CJ struggles to open his eyes, it’s like looking straight into the sun. Vaguely, through his eyelids he sees the silhouette of the flare gun. He pulls it out and closes the lid of the kit as fast as he can. “Um, here ya go, friend...” CJ says as he hands the gun to the seahorse, “...and thank you, I think.

Seahorse says “Yea, no sweat, you can keep it. Got all kindsa good shit in there.

Seahorse fires the flare and it explodes high overhead in a huge shower of golden sparks.


Seahorse continues - “Sorry to bother you on your cruise, pal. I can’t ever keep a pack of matches dry down there.

CJ looks confused, he says “How did you keep the cigarette dry?

The seahorse takes a drag, looks at the cigarette, exhales the smoke and says “Ya know, I never thought of it that way.

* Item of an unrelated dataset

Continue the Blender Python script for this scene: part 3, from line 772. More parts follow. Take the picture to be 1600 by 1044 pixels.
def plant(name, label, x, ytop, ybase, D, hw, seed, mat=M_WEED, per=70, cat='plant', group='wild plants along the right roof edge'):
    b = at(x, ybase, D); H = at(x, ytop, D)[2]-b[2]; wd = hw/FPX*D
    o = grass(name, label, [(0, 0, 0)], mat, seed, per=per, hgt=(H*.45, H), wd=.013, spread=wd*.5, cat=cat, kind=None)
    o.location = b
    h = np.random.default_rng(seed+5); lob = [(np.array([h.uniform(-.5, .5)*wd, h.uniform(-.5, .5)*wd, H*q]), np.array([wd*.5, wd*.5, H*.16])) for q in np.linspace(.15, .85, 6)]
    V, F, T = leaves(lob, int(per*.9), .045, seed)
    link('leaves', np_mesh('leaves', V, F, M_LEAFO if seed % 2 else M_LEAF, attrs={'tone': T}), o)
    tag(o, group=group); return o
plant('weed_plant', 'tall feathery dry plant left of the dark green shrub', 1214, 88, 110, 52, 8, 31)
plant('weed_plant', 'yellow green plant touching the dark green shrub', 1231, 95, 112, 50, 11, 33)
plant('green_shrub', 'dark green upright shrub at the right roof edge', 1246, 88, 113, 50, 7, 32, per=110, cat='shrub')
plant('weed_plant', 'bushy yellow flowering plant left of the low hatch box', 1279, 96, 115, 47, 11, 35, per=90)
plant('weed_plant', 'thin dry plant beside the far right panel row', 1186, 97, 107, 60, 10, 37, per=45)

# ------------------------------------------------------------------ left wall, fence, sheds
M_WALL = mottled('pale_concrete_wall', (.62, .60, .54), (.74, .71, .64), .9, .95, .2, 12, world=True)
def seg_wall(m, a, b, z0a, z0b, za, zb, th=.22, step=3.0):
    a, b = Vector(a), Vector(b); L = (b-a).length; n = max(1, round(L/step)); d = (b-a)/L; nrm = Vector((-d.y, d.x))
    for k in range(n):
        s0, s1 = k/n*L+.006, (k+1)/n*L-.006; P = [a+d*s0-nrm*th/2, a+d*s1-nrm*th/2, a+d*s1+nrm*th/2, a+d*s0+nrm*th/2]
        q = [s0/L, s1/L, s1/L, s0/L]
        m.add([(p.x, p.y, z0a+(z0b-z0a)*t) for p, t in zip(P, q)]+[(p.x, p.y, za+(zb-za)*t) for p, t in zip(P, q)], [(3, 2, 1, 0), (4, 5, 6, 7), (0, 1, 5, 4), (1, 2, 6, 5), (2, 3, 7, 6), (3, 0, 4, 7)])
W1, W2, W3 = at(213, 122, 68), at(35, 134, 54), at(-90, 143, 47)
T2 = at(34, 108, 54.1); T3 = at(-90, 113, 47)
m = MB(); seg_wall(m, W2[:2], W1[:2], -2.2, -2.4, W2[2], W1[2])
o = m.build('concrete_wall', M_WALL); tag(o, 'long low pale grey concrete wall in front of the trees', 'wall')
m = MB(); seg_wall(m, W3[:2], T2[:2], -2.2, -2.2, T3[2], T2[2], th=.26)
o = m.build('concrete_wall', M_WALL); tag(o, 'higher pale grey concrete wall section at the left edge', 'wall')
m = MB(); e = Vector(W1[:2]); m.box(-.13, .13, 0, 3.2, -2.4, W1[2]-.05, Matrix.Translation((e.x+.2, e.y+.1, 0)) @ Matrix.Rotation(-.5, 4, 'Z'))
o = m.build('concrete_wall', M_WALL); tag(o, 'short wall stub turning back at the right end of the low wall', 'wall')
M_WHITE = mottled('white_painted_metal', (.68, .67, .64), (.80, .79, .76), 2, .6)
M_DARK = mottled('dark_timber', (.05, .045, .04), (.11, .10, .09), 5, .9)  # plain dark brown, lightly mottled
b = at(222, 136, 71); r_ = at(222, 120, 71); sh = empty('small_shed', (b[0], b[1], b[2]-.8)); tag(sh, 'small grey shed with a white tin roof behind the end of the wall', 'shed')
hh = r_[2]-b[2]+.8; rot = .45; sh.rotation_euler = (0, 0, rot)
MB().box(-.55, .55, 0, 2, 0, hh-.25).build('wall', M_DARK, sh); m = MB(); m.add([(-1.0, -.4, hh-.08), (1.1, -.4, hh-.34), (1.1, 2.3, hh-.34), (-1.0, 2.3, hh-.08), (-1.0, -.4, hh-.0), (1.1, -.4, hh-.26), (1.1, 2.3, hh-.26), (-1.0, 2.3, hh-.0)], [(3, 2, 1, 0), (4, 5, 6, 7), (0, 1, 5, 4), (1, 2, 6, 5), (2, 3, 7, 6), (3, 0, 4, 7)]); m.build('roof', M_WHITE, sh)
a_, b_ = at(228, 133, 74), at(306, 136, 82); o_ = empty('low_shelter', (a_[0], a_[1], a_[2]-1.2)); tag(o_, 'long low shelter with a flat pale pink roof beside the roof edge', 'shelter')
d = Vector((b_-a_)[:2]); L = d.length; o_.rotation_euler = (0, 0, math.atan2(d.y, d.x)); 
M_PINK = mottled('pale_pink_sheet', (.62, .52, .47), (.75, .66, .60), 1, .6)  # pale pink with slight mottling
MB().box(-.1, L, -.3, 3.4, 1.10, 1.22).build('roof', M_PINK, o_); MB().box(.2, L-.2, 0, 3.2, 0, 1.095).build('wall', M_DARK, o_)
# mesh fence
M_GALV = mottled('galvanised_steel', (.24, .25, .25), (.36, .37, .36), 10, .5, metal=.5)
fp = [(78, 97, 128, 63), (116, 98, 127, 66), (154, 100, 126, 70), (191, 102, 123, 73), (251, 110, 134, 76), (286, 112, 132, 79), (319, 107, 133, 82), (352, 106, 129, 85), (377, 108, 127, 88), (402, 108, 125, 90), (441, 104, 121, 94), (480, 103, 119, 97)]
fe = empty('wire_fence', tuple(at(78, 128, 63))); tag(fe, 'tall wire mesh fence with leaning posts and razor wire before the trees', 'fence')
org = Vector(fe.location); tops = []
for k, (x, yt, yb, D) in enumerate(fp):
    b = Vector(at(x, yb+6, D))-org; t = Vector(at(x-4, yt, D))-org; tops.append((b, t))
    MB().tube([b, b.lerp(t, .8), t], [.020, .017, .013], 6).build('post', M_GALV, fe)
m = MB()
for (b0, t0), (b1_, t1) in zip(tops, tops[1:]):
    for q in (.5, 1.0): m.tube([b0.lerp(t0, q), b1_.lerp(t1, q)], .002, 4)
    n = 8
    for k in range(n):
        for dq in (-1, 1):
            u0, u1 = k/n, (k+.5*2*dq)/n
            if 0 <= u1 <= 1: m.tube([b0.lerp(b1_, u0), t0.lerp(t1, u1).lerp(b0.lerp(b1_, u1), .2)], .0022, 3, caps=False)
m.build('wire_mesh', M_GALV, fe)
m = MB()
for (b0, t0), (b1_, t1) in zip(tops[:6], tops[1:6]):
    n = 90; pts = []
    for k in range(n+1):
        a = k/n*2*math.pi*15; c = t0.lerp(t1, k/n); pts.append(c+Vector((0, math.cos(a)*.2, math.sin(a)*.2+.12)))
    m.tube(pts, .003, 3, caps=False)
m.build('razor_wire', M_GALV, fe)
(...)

Huh.” He pauses and drags it again. “Wow. Man, this is gonna be huge. Listen, you've been a big help, kid, but I gotta split. Anything else I can do for you?

CJ says “Well, I could use some food, and if you could help me get to that island out there it’d be tight.

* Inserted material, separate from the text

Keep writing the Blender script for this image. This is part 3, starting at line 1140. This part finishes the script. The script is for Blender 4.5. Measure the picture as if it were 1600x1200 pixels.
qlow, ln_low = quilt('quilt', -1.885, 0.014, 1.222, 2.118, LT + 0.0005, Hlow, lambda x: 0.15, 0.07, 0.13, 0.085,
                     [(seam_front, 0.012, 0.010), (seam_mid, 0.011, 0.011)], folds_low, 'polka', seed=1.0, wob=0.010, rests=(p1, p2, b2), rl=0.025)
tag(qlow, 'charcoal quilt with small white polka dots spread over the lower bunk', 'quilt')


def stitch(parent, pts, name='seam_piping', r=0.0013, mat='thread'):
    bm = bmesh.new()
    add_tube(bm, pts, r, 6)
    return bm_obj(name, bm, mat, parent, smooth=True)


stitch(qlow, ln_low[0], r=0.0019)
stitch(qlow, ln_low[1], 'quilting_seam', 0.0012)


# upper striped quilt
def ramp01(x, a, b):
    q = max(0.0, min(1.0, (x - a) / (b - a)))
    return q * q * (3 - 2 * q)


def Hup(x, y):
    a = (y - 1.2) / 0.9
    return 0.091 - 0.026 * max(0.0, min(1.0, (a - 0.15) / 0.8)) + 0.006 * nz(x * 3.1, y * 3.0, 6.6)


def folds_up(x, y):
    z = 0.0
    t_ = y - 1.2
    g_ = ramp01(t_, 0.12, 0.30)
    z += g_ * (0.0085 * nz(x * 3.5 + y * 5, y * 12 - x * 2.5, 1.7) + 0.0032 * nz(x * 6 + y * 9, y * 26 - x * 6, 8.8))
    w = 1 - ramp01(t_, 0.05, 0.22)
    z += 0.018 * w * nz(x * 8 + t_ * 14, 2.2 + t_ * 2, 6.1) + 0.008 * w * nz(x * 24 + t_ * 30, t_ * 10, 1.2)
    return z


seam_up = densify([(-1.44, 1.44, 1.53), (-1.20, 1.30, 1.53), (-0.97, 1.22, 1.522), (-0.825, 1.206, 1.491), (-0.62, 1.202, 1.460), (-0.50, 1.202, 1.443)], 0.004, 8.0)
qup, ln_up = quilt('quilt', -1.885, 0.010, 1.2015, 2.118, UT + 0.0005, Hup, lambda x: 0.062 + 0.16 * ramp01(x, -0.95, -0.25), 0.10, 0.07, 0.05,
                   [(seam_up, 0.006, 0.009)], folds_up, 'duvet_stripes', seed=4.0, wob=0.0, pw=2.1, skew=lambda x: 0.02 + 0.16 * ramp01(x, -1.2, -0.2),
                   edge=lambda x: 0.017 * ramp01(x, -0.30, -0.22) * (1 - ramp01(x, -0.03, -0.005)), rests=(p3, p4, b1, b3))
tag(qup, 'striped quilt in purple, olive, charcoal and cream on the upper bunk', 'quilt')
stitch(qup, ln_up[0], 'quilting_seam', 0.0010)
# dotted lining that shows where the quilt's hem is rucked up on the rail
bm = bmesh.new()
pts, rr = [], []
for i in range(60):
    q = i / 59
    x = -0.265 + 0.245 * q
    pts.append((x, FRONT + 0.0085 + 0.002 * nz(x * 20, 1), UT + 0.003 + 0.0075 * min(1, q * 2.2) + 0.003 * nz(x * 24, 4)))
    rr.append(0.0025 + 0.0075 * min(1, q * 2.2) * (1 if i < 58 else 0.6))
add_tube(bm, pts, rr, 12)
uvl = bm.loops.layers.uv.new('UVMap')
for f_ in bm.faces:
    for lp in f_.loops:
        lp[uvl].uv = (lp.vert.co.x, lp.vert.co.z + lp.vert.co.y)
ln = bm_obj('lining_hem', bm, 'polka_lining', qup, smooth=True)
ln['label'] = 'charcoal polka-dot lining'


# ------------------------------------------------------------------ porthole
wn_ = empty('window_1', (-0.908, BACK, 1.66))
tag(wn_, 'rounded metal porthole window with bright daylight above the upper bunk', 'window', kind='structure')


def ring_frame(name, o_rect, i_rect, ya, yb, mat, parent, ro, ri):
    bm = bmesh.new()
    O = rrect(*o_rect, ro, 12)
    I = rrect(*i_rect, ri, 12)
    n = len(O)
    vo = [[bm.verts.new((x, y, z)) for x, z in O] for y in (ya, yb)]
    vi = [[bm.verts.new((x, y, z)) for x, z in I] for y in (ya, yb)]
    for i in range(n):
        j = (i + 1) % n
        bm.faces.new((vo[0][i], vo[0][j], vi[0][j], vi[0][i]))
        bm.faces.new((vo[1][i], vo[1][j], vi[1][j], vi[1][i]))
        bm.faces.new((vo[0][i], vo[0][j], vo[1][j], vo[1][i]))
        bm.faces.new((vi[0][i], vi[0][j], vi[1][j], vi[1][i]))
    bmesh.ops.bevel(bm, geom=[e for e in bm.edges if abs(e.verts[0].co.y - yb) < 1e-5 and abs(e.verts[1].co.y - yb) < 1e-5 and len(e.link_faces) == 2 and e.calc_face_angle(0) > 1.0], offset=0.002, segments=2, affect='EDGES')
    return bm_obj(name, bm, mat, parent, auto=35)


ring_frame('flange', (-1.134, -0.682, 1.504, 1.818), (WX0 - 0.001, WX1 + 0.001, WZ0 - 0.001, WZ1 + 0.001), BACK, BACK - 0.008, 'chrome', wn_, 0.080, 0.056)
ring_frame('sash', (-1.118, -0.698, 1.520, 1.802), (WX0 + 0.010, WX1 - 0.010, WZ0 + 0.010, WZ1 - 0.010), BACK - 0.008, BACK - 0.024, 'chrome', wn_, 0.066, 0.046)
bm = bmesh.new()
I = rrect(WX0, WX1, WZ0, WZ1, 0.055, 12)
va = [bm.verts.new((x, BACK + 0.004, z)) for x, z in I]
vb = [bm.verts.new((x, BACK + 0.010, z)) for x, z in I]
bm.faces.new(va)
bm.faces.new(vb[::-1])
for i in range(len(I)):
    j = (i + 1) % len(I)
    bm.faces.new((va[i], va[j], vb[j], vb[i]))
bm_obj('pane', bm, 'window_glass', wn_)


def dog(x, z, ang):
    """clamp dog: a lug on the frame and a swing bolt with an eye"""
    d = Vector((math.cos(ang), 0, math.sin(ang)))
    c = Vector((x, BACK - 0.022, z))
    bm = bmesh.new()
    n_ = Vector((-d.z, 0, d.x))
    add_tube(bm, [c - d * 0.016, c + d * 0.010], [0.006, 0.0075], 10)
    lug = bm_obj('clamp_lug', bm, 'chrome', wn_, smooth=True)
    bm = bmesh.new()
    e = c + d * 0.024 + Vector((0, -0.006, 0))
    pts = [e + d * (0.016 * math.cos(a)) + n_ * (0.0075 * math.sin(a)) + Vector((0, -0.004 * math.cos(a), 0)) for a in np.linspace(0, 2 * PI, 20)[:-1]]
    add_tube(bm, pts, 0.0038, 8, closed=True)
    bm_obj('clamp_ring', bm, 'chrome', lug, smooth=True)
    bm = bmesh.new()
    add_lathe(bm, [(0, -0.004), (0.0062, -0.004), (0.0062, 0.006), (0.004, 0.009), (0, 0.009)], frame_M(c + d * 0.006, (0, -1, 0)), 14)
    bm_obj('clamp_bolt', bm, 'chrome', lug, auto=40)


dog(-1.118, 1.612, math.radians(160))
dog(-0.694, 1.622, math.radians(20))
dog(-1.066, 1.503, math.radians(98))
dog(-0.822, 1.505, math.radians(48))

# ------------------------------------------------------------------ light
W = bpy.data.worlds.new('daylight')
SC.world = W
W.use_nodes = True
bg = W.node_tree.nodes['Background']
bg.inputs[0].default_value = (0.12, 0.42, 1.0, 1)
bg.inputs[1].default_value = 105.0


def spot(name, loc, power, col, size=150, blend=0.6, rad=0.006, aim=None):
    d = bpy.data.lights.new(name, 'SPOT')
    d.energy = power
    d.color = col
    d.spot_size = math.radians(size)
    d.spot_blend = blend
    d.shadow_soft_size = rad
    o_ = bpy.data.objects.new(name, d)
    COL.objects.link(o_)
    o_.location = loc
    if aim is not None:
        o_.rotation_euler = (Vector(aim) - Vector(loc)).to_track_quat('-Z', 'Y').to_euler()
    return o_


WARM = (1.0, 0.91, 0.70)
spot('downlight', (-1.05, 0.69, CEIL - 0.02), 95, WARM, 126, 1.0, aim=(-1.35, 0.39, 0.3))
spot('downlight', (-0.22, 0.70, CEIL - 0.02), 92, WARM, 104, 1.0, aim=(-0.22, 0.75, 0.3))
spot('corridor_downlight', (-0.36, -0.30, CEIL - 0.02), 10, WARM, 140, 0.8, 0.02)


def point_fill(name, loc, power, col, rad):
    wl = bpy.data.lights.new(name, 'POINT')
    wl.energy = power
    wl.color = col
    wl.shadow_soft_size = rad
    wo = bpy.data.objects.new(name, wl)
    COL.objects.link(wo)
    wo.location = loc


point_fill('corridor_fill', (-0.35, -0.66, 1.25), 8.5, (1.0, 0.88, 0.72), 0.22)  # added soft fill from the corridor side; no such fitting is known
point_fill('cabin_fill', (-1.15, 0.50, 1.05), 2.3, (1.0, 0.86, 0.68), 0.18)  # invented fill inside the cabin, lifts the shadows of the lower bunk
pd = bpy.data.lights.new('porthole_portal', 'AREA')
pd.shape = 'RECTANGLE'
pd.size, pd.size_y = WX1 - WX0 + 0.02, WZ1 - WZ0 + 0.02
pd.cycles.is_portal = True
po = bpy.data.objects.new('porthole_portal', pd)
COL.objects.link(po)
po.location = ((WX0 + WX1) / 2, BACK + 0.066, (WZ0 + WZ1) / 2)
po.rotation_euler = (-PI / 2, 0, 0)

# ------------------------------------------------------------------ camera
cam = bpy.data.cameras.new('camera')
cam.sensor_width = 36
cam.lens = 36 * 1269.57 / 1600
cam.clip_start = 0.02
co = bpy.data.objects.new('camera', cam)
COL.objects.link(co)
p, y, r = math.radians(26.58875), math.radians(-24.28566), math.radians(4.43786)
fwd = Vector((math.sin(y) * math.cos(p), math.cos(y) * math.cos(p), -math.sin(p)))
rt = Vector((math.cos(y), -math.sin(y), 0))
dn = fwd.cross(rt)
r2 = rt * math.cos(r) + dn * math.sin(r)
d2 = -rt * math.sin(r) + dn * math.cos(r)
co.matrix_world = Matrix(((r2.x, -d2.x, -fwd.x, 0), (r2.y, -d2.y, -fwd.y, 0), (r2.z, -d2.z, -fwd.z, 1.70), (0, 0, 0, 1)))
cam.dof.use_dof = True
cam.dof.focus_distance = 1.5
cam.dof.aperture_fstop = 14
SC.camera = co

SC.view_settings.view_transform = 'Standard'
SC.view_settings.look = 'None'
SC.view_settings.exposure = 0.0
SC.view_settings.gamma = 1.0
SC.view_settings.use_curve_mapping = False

Seahorse yells excitedly, “Ah HA! Now, food we can do.

Seahorse reaches down into the water and pulls out a fish. “Sushi?” He asks as he displays the fish to CJ. CJ nods, he’s cautiously optimistic.

Seahorse puts the fish on the deck next to the wine glass and carves off a filet with the edge of his giant fin and hands it to CJ.

Thanks.” CJ says warily.

Then the seahorse waves his big, spread-out fin over the wounded fish. When he moves the fin away there are two tiny fishes where the one near-dead one had been. Seahorse drops the baby fish into the water and they swim away.


Woah.” CJ is amazed.

The seahorse drags his smoke again and coughs out a laugh, “Heh! They better watch out for that tiger, right buddy?” The seahorse elbows CJ with a curled fin and chuckles at his own joke. CJ forces out a nervous laugh as well.


Seahorse sits down on the edge of the boat to eat the sashimi with CJ. He reaches into the water again and pulls out a wine bottle. He goes to pour into his glass but nothing comes out. “Damn. Hey, go back in the kit for me and grab another bottle, we’re all out.” CJ reaches for the kit and opens it, very slowly this time - trying to avoid being blinded again.

Go ahead, nothing to be scared of.” Seahorse says “They won’t mind. I’m here, so it’ll be fine, don’t worry about it.

CJ is not reassured. He looks at Seahorse skeptically. Seahorse waves his fin at CJ imploring him to go on. CJ opens the kit and right away he can make out the silhouette of a bottle and a cup, he pulls them both out quickly and slams the box closed. Seahorse opens the bottle and pours them each a glass. They eat and drink and it might be the first time that Seashorse had stopped talking since he showed up.


For a moment there was no sound at all and they could hear every raindrop plink off the ocean’s flat surface.


The silence is broken by a bang and another flare whistling up into the sky. CJ looks up and Seahorse is tucking a cigarette box under his fin. He stops, pulls the box back out and points it at CJ. “Oh right, you don’t smoke, sorry, bud.” Then he tucks the box away and stands up on his tail. “OK, kid. The sushi’s on me. And I can help you get to the island. But you gotta come back down here with me first. We gotta tell the guys about your idea.



After that I'm thinkin they probably get sidetracked on their way back to wherever Seahorse was tryna go. They’ll have to do some other weird shit underwater, and I might not have CJ find out what “his idea” actually is for a long time if ever. Maybe he’ll wake up and have to revisit this dream a few times to get the island.


Eventually he finds out that the island isn’t actually an island, it’s the head of a giant snake (which is why it was moving at the start of the dream). The snake, as he’ll eventually learn, is coiled up deep under the ocean and the coils actually are the core of the earth, and all the water and land is piled up on top of it.


LETS GOOO!!!!!

"It's sea-weed, baby!"





HAVE A GREAT MARCH MADNESS EVERYBODY!!!!!